Gouverner le social par les normes transnationales ? Audit, gestion des risques et conditions de travail en entreprise
Soutenance de thèse de doctorat en sociologie de Camille Gasnier
21 mars 2018, à 14h
Salle BS1_28, EHESS, 54 boulevard Raspail, Paris
Devant un jury composé de :
- Soraya Boudia, professeure des universités, Université Paris Descartes, Cermes3
- Jean Paul Gaudillière, directeur de recherche Inserm EHESS (directeur de thèse), Cermes3
- Emmanuel Henry, professeur des universités, Université Paris Dauphine, Irisso
- Pascal Marichalar, chargé de recherche CNRS, Iris
- Arnaud Mias, professeur des universités, Université Paris Dauphine, Irisso (rapporteur)

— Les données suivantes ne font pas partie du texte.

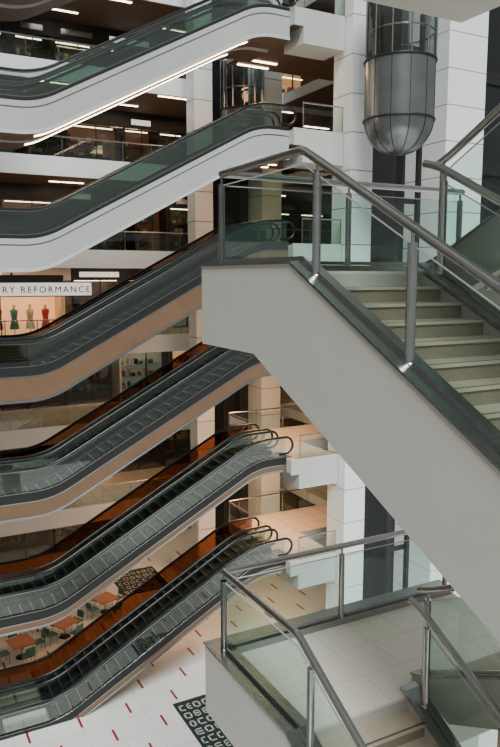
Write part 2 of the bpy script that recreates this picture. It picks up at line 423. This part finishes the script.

- Delphine Serre, professeure des universités, Université Paris Descartes, Cerlis (rapporteure)
Résumé
Ce travail explore l’hypothèse de l’émergence d’un régime de gouvernement des conditions de travail par les normes transnationales, les normes ISO. Celles-ci sont des outils de gestion, qui proposent des principes visant l’optimisation du fonctionnement des organisations, en même temps que des instruments de régulation des marchés, la certification sur les normes ISO pouvant être exigée des organisations souhaitant accéder à des marchés spécifiques. La normalisation s’est longtemps cantonnée aux domaines techniques, et après plusieurs décennies d’opposition d’organisations gouvernementales et de l’Organisation Internationale du Travail, la normalisation investit aujourd'hui le champ social.
Cette thèse explore les enjeux de l’élaboration de normes relatives aux conditions de travail. Elle est fondée sur une enquête ethnographique, menée par observations et entretiens, auprès des entreprises utilisatrices de référentiels de gestion sur les conditions de travail, auprès d’auditeurs certifiant les entreprises sur ce sujet, et auprès d’organismes nationaux et internationaux de normalisation. L’étude de ce « dispositif de gestion » souligne une profonde transformation des pratiques de prévention des risques professionnels au sein des entreprises. Les normes internationales intègrent en effet ces problématiques dans des matrices de management fortement inspirées des méthodes de gestion par la qualité, et de nouveaux professionnels dédiés à la mise en œuvre et au contrôle de ces normes au sein des organisations apparaissent : les animateurs et auditeurs Qualité Sécurité Environnement. L’élaboration des normes internationales donne alors à voir l’ambivalence des acteurs du système réglementaire et administratif en matière de santé au travail quant à la normalisation dans ce domaine. S’ils défendent le « dialogue social » et dénoncent un « empiètement » sur les prérogatives des « partenaires sociaux », ils voient en même temps dans ce dispositif de gestion une opportunité de renforcer la surveillance des organisations en matière de conditions de travail tout en renforçant leur compétitivité sur les marchés internationaux.